Go through the listing and write out all of it exactly.

**Data block**
## Start
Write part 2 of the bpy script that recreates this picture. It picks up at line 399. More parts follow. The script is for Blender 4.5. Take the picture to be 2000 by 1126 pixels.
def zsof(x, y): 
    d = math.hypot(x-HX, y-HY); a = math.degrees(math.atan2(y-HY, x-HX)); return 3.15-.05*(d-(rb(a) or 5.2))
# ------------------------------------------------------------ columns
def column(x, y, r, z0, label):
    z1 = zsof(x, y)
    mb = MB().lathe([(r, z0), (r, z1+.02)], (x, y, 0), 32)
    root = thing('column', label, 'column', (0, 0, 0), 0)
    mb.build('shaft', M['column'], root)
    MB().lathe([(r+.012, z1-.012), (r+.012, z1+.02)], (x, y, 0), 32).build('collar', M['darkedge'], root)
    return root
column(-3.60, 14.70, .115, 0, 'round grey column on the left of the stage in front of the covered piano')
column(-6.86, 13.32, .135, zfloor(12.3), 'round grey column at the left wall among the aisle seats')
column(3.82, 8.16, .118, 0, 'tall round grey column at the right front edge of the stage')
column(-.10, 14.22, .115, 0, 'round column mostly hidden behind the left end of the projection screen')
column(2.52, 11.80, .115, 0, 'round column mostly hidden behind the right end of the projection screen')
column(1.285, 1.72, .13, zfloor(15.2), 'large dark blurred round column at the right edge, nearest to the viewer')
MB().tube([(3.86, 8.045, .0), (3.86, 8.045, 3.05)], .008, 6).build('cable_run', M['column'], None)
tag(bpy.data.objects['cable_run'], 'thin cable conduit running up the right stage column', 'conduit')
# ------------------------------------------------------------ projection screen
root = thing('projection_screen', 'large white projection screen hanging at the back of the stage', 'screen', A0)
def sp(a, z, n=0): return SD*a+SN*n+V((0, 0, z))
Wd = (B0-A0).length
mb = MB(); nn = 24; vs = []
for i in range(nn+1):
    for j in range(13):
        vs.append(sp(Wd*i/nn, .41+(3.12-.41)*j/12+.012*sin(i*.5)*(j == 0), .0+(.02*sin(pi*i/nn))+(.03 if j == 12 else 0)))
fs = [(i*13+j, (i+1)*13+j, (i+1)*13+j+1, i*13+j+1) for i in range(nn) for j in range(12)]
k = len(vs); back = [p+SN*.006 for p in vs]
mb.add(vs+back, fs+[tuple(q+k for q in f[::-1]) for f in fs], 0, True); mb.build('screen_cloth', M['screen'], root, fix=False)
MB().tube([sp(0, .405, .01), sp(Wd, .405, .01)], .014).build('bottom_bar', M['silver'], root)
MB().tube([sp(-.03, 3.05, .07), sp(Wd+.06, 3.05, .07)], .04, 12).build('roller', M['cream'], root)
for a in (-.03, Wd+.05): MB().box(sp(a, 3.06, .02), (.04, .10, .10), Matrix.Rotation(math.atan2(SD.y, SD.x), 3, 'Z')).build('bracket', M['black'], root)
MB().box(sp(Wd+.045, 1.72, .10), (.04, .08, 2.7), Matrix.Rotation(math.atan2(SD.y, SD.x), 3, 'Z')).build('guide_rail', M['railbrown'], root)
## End
**Problem solution**
Write part 2 of the bpy script that recreates this picture. It picks up at line 399. More parts follow. The script is for Blender 4.5. Take the picture to be 2000 by 1126 pixels.
def zsof(x, y): 
    d = math.hypot(x-HX, y-HY); a = math.degrees(math.atan2(y-HY, x-HX)); return 3.15-.05*(d-(rb(a) or 5.2))
# ------------------------------------------------------------ columns
def column(x, y, r, z0, label):
    z1 = zsof(x, y)
    mb = MB().lathe([(r, z0), (r, z1+.02)], (x, y, 0), 32)
    root = thing('column', label, 'column', (0, 0, 0), 0)
    mb.build('shaft', M['column'], root)
    MB().lathe([(r+.012, z1-.012), (r+.012, z1+.02)], (x, y, 0), 32).build('collar', M['darkedge'], root)
    return root
column(-3.60, 14.70, .115, 0, 'round grey column on the left of the stage in front of the covered piano')
column(-6.86, 13.32, .135, zfloor(12.3), 'round grey column at the left wall among the aisle seats')
column(3.82, 8.16, .118, 0, 'tall round grey column at the right front edge of the stage')
column(-.10, 14.22, .115, 0, 'round column mostly hidden behind the left end of the projection screen')
column(2.52, 11.80, .115, 0, 'round column mostly hidden behind the right end of the projection screen')
column(1.285, 1.72, .13, zfloor(15.2), 'large dark blurred round column at the right edge, nearest to the viewer')
MB().tube([(3.86, 8.045, .0), (3.86, 8.045, 3.05)], .008, 6).build('cable_run', M['column'], None)
tag(bpy.data.objects['cable_run'], 'thin cable conduit running up the right stage column', 'conduit')
# ------------------------------------------------------------ projection screen
root = thing('projection_screen', 'large white projection screen hanging at the back of the stage', 'screen', A0)
def sp(a, z, n=0): return SD*a+SN*n+V((0, 0, z))
Wd = (B0-A0).length
mb = MB(); nn = 24; vs = []
for i in range(nn+1):
    for j in range(13):
        vs.append(sp(Wd*i/nn, .41+(3.12-.41)*j/12+.012*sin(i*.5)*(j == 0), .0+(.02*sin(pi*i/nn))+(.03 if j == 12 else 0)))
fs = [(i*13+j, (i+1)*13+j, (i+1)*13+j+1, i*13+j+1) for i in range(nn) for j in range(12)]
k = len(vs); back = [p+SN*.006 for p in vs]
mb.add(vs+back, fs+[tuple(q+k for q in f[::-1]) for f in fs], 0, True); mb.build('screen_cloth', M['screen'], root, fix=False)
MB().tube([sp(0, .405, .01), sp(Wd, .405, .01)], .014).build('bottom_bar', M['silver'], root)
MB().tube([sp(-.03, 3.05, .07), sp(Wd+.06, 3.05, .07)], .04, 12).build('roller', M['cream'], root)
for a in (-.03, Wd+.05): MB().box(sp(a, 3.06, .02), (.04, .10, .10), Matrix.Rotation(math.atan2(SD.y, SD.x), 3, 'Z')).build('bracket', M['black'], root)
MB().box(sp(Wd+.045, 1.72, .10), (.04, .08, 2.7), Matrix.Rotation(math.atan2(SD.y, SD.x), 3, 'Z')).build('guide_rail', M['railbrown'], root)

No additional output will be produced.